For a basic class at Dare to Fly Trapeze, instructions are legs up, hook your knees, hands off, arch your back and reach, hands up, legs down. Following this recipe of movements result in the exhilarating basic swing and knee hang. The final set of instructions may produce a backflip off the bar with a cannonball landing on the net.

Of course, this is what takes place if I can follow the instructions.

“I will expect you not to do anything I tell you because most people have a hard time listening when they are that scared,” Dari says. “Some people pick it right up, but nine times out of 10, people are in sensory overload, and there is so much going on that it’s hard to focus on what I’m telling you.  But the next time you go up, it becomes easier.”

Dari would know. She’s been performing in aerial arts since she was a 13-year-old dancer and gymnast. She became entranced by the circus performances on vacation at Club Med with her parents, then started working for Club Med as a flying trapeze artist in 1996.

“My love of trapeze, the pure flying, the pure adrenaline rush and just that feeling of flying through the air became a massive passion for me,” Dari says. “I love getting other people as excited about this as I am.”

She points upward to the fear-inducing platform.

“That is my favorite place in the world,” Dari declares. “To sit up on that pedestal board.  I just love being up there.”

She started Dare to Fly Trapeze with Christine Aiken, who also has a background in flying trapeze. They set up in July, and their official grand opening took place on Sept. 22.

Their basic classes take place on Tuesday and Thursday at 5:30 p.m., and Saturday and Sunday at 11:45 a.m. and 3 p.m.

“It’s taken a lot of hard work to get here,” Dari says. “Once this thing takes off, we have a feeling it will really take off. We hope to have the locals who will fall in love with it and want to do it all the time, and then the tourists. There aren’t that many cities you can do this in.”

Keli Keach attended a class in June and got hooked. She now comes to assist and learn the art.

“For me it’s very playful,” Keli says. “The feeling of gravity with the swing of being able to move your body according to the timing is a good feeling.”

Keli learns to set up the rig which includes a complicated hour and a half of tying knots, pulling slack out of rope, tightening the net and angling poles so that they lean in just the right way when someone lands on the net, and extending the ladder of fear up against the platform of trepidation.
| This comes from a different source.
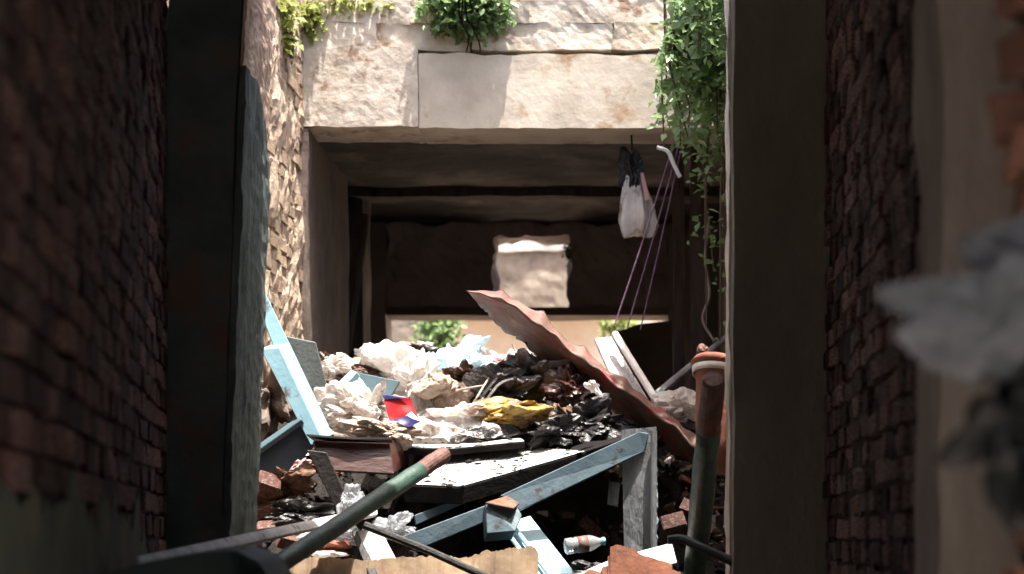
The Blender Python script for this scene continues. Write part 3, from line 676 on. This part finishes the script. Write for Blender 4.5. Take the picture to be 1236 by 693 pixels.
board('white_lath', [(166, 671, 5.75), (456, 610, 9.0), (456, 621, 8.88), (170, 684, 5.68)], .02, 'dustwhite', 'long white lath running from the pier foot to the green pole', 'lath')
# green poles
def pole(a, b, r_, cut, label, c=None):
    a, b = P(*a), P(*b); e = empty('green_pole', a); tag(e, label, 'pole')
    d = (b-a).normalized(); L = (b-a).length
    f = lambda t0, t1, n: [a.lerp(b, t0+(t1-t0)*i/n) for i in range(n+1)]
    MB().add(*tube(f(0, cut, 16), r_, 18, r_*.98, .08)).obj('painted_shaft', M['polegreen'], e, True)
    tip = f(cut-.001, 1, 6); V, Fc = tube(tip + [b+d*r_*.18], r_*.97, 18, r_*.9, .1)
    for i in range(18): V[-1-i] = b+d*r_*.12+(V[-1-i]-b)*.8
    MB().add(V, Fc).obj('bare_end', M['polered'], e, False)
    if c: MB().add(*tube([b+d*r_*.13, b+d*r_*.17], r_*.7, 18)).obj('cut_face', M['polecut'], e)
    return e
pole((300, 706, 7.0), (536, 549, 8.15), .036, .86, 'dark green pole with a red brown end slanting across the heap')
pole((836, 722, 8.75), (861, 460, 7.6), .05, .8, 'upright green pole with a pale sawn end in front of the clay pipe', True)
o = MB().add(*tube([P(440, 634, 8.45), P(520, 666, 8.4), P(620, 712, 8.3)], .017, 8, .017, .15)).obj('iron_rod', M['rod']); tag(o, 'thin black iron rod sloping down across the pale plank', 'rod')
o = MB().add(*tube(curve([P(806, 652, 7.6), P(824, 651, 7.6), P(846, 661, 7.55), P(880, 676, 7.5), P(930, 700, 7.4)]), .018, 10)).obj('dark_tube', M['dkgreen']); tag(o, 'bent dark green tube at the foot of the upright pole', 'tube')
# bent sheet at bottom left
V = []; Fc = []; n = 24
for i in range(n+1):
    t = i/n; top = [P(112, 697, 4.75), P(180, 677, 4.8), P(240, 667, 4.85), P(285, 665, 4.85), P(312, 678, 4.8), P(335, 712, 4.7)]
    k = t*(len(top)-1); i0 = min(int(k), len(top)-2); q = top[i0].lerp(top[i0+1], k-i0)
    for dy, dz in ((0, 0), (.3, .01), (.3, -.01), (.012, -.015), (-.05, None), (-.062, None)): V.append(Vector((q.x, q.y+dy, .012 if dz is None else q.z+dz)))
for i in range(n):
    for j in range(6):
        a = i*6+j; b = i*6+(j+1) % 6; Fc.append((a, b, b+6, a+6))
Fc += [tuple(range(5, -1, -1)), tuple(range(n*6, n*6+6))]
o = obj('bent_sheet', V, Fc, M['dkgreen']); tag(o, 'dark green bent sheet at the bottom beside the slanting pole', 'sheet')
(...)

This is where Alysha Harris will eventually stand waiting to jump and swing, fulfilling her mother’s dream.

“She passed away five years ago,” Alysha says. “I asked her if there was anything you could do, what would it be?  She said she always wanted to be a trapeze artist. But there was nothing like this around.”

Dare to Fly Trapeze is the last stop for Alysha before she and her son, Benny, leave Asheville.

“The trapeze is a metaphor for my new leap and for letting go of the past,” Alysha says.

Alysha jumps off the platform and swings into a knee hang. She proceeds to forward kick into a back flip, letting the bar slip from her fingers and lands onto the net, laughing.

Later Alysha says letting go was the hardest part, though she performed the action gracefully.

Even Sadye admits, though she’s worked with a Russian circus trainer and the Runaway Circus, her biggest challenge is turning off her brain and listening.

“There’s this trick I’ve been working on and each time at the end when I’m supposed to let go and do this flip, I always release the bar on my own instead of waiting for Dari’s instruction to let go,” Sadye says.

Participating in Dare to Fly Trapeze, Dari says, takes little coordination, and strength is not a requirement.

“The most important thing you can do is listen,” Dari says. “If you try to bring your legs up too early you are fighting gravity the whole time so you really have to wait until I tell you to do things in the correct time.”

I reach the top of the ladder and stand on the platform as Sadye positions my body to jump off, toes over the the edge, left arm stretched out holding the side bar. I lean forward with my right hand reaching for the swing. My mind races faster than the adrenaline as I await the command to jump.

How does one let go?

“There is a certain timing to everything,” Dari says.